Familiarity: I haven't gotten to the top of the hill yet, where I know the air is fresher, coming in from the bay. Donna, the feldenkrais practitioner who I planned appointments with a few months in advance, to save me from falling too far, calls to cancel all the appointments. They installed six smart meters in front of her door, and the radiation from the meters or whatever it is made her so sick that she has to leave the city for a month to figure out what she's going to do. This world that we live in can be so hideous, so heartless in the details, relentless in its pursuit of poison, poison at any cost, poison me and now I need to find another feldenkrais practitioner, so much for advance planning to take care of myself.

I do like this apartment -- except for the fabric softener and car exhaust and smoke and tandoori ovens in the air. I climb out on the fire escape just like in the old days, good or bad I'm not sure but at least I have sun. There's a sun deck on the roof here, but I started to get paranoid about the building manager seeing me out there and I'm guessing he doesn't know I'm subletting, right?
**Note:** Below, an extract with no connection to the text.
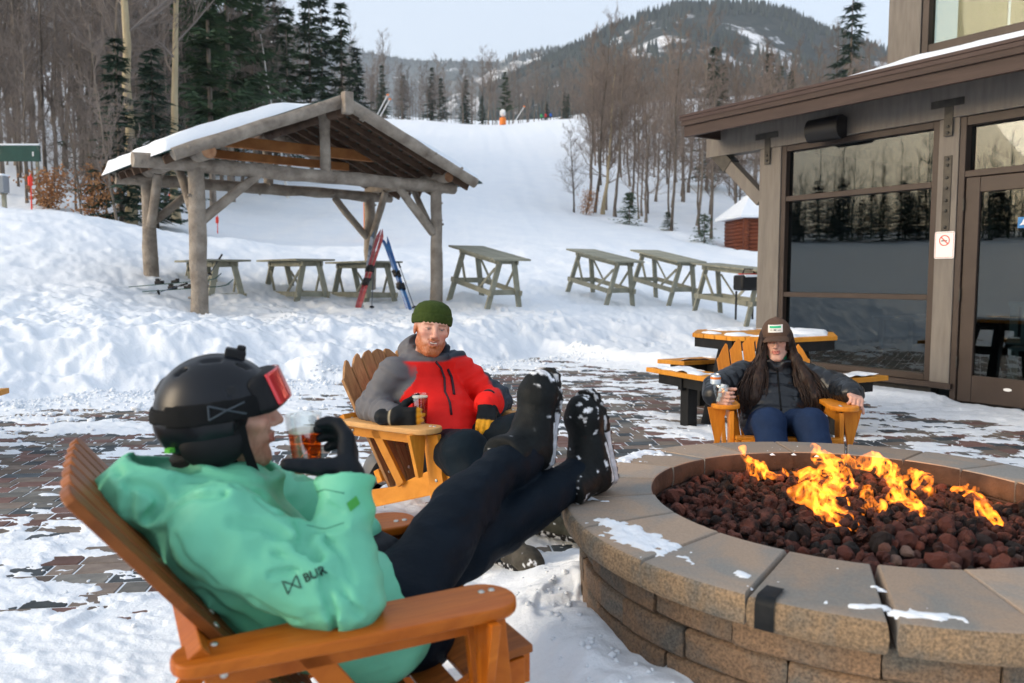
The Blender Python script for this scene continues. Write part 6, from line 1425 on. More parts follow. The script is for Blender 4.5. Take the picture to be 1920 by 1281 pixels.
# ---------------------------------------------------------------- hands (local: x along the fingers, y towards the thumb, z = back of the hand)
def hand_fn(curl, spread=1.0, thumb=(0.5, 0.75, -0.45), tcurl=0.5, fat=1.0, scale=1.0):
    chains = []
    for i, (y, L_) in enumerate(((0.032, 0.070), (0.011, 0.078), (-0.011, 0.073), (-0.031, 0.058))):
        p = np.array([0.092 - 0.004 * abs(i - 1.2), y, 0.0]); a = 0.0; pts = [np.array([0.055, y * 0.85, 0.0]), p]; rs = [0.0115, 0.0105]
        cs = curl[i] if isinstance(curl[0], (list, tuple)) else curl
        for k, fr_ in enumerate((0.46, 0.30, 0.24)):
            a += cs[k]; p = p + L_ * fr_ * np.array([cos(a), 0.10 * spread * (y / 0.03) * 0.4, -sin(a)]); pts.append(p); rs.append((0.0095, 0.0088, 0.0075)[k])
        chains.append((pts, [r * fat for r in rs]))
    t = np.array(thumb) / np.linalg.norm(thumb); p0 = np.array([0.020, 0.026, -0.008]); p1 = p0 + t * 0.045; t2 = t + np.array([0.55, -0.2, -0.35]) * tcurl; t2 /= np.linalg.norm(t2); p2 = p1 + t2 * 0.034; p3 = p2 + t2 * 0.026
    def fn(P):
        P = P / scale
        d = s_box(P, (0.045, 0, 0), (0.050, 0.042, 0.0155), None, 0.0150) - 0.001 * fat; d = smin(d, s_cap(P, (-0.05, 0, 0), (0.01, 0, 0), 0.027 * fat, 0.026 * fat), 0.02)
        for pts, rs in chains: d = smin(d, s_chain(P, pts, rs, 0.004), 0.005)
        d = smin(d, s_chain(P, [p0, p1, p2, p3], [0.0155 * fat, 0.0125 * fat, 0.0108 * fat, 0.009 * fat], 0.005), 0.009)
        return d * scale
    return fn
def hand_M(wrist, xdir, back): return Matrix.Translation(wrist) @ fr3(xdir, back).to_4x4()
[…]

Not sure if I should ask the person I'm subletting from or just avoid the roof, the fire escape is more convenient anyway, right? Reminds me that I need some sort of place to sit in the sun in my apartment in Seattle.
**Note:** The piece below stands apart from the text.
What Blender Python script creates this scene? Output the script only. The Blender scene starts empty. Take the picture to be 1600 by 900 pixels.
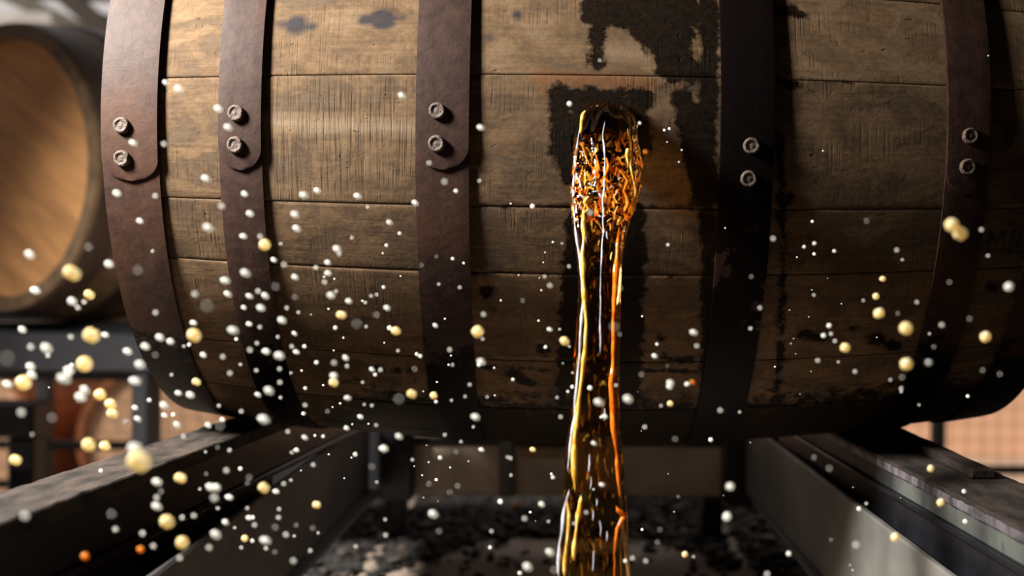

Oh, did I mention this headache? This headache. This headache, this head, ache. I did find a feldenkrais practitioner, not just in between these paragraphs but before really, I mean there are a lot in San Francisco but some of them don't call you back and most of them are hard to get to, so hard that I wonder whether the struggle to get there and back cancels out the positive effects. This one is in walking distance, even though I think he just finished his training. I'm going this evening, that's pretty exciting.

Oh, and my sleep -- suddenly it's worse: all wired in the middle of the night, what a mess. Makes me think it's something about the electrical grid or cellphone towers, everything concentrated together downtown because otherwise my sleep has been kind of okay on this trip, saves me from complete catastrophe but now. But now. But now hopefully it's about to get better.

Yes, sitting at the computer ruins my life, that's another thing I notice. But I need to sit at the computer. In a week or two I'll probably be used to San Francisco, maybe sooner even, but I'm starting to think that Seattle will be a good balance for me now -- a balance between the convenience and excitement of the city, and the calm that I need. Better air quality -- that's for sure, I'm going to love the air when I arrive. And, maybe I don't need a view of the skyline, that's what I'm wondering -- a mountain view might be even better. Funny, right when I wrote that I started to miss the city. Here I can see the San Bruno Mountains that used to amaze me, but now they just look like nothing. In comparison to what I used to see. The light glitters off all the car windshields on Potrero Hill in the distance and I'm not sure whether I think it's pretty but then the light starts to soften, the sky gets misty and I watch the pigeons and seagulls on the tops of buildings: maybe this is pretty, just let my eyes relax and see it.

I'm so glad I'm here for a month, time to maybe recover in one place, at least in some ways. And then more travel, I'm already sick of the travel. Sick from the travel. Not sick -- worn out. Sometimes hopeless. Too much pain. When I get to Seattle I will rest, yes, rest. Although I guess first I need to find an apartment. My neck hurts -- my back, jaw, head, shoulders. Time to do some feldenkrais, to get ready for feldenkrais.

2 comments:

whatsername said...

I remember when I moved to Seattle from the bay area one of the things that struck me so hard was the way that, somehow, they made room for the trees in that city. When you're driving over five and come over the mountain and the city is laid out in front of you there's city buildings but there's water and trees and trees and trees in between. I've never seen another city manage that. I miss it now that I'm back here.

mattilda bernstein sycamore said...

Yay for the trees -- I'm looking forward to seeing them -- thanks for writing!